It seems to depend a lot. It's kind of hard in Germany - they wanted my permanent address. I didn't find France as difficult. Iceland didn't care. Italy wanted my passport. Chile, you virtually needed to be a citizen, as I recall.
It seems to depend a lot. It's kind of hard in Germany - they wanted my permanent address. I didn't find France as difficult. Iceland didn't care. Italy wanted my passport. Chile, you virtually needed to be a citizen, as I recall.
> Chile, you virtually needed to be a citizen, as I recall.
I heard something similar about Russia after recent changes actually, it could as well be impossible for non-residents so tourists just stick with international roaming and public wifi. IIRC there's a catch-22 situation where you need a Gosuslugi (online government services portal) account to buy a sim, but you need a Russian phone number to sign up for one. As a citizen, you just need your ID (internal passport).
But of course, the public Wifi also requires authentication. With, you guessed it, a phone number.
Yes, that's another law they have. Can't access the internet anonymously, basically. And yes, foreign phone numbers do work.
Though I've seen, plenty of times, smaller places have a "public" wifi with a password, and the password is just written on a piece of paper somewhere. That must technically violate that law. But you know, laws in Russia...
The first and last time I was in Russia was in 2019, passing by Moscow airport, and you already required a phone number to use the public WiFi, but any foreign number was OK.
Foreigners must provide their biometric data to buy a local SIM card. They better just use a tourist SIM card.
Btw you can still buy an anonymous SIM card with cash in the Netherlands in pretty much any supermarket/kiosk/whatever. And if you just need Internet, I haven't had any eSIM provider try to verify my ID so far. Although those can't easily be paid in cash.

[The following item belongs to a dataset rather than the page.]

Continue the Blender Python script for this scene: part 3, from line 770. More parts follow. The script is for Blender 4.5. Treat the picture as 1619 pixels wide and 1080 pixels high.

Are there services in the EU similar to Privacy.com? They along with US arm of Revolut lets you use disposable digital cards to buy things, but I don't know if such functionality is legal in the EU.
That will likely change too if it becomes the last bastion of anonymous SIM cards.
In Japan you need to ID as a resident to get a phone number that can make calls, but anyone can get an anonymous data-only SIM
South Korea is also hard
FWIW I bought my Chilean SIM without any problems whatsoever.
Situation circa 2019 at least was that foreign tourists in Chile could purchase a SIM card, but it would be automatically disconnected after some amount of time without registering the phone in a way few foreign tourists would do.
Not quite, the requirement is that phones not bought locally need to be registered after 30 days, regardless if someone is a tourist or a Chilean citizen. It's a mix of deterring tax evasion, importing stolen phones, and regulatory homologation. The government delegates responsibility to various telecom companies to have portals to self-register the IMEI with ID, which can be a foreign passport.
I'm sure the cops can get that info, but its mostly to enforce the "only one free register per year". Anyone can buy a phone with cash and use a prepaid sim with zero ID needed.
I got mine in 2024. Maybe the shop clerk activated it for me, I don't remember.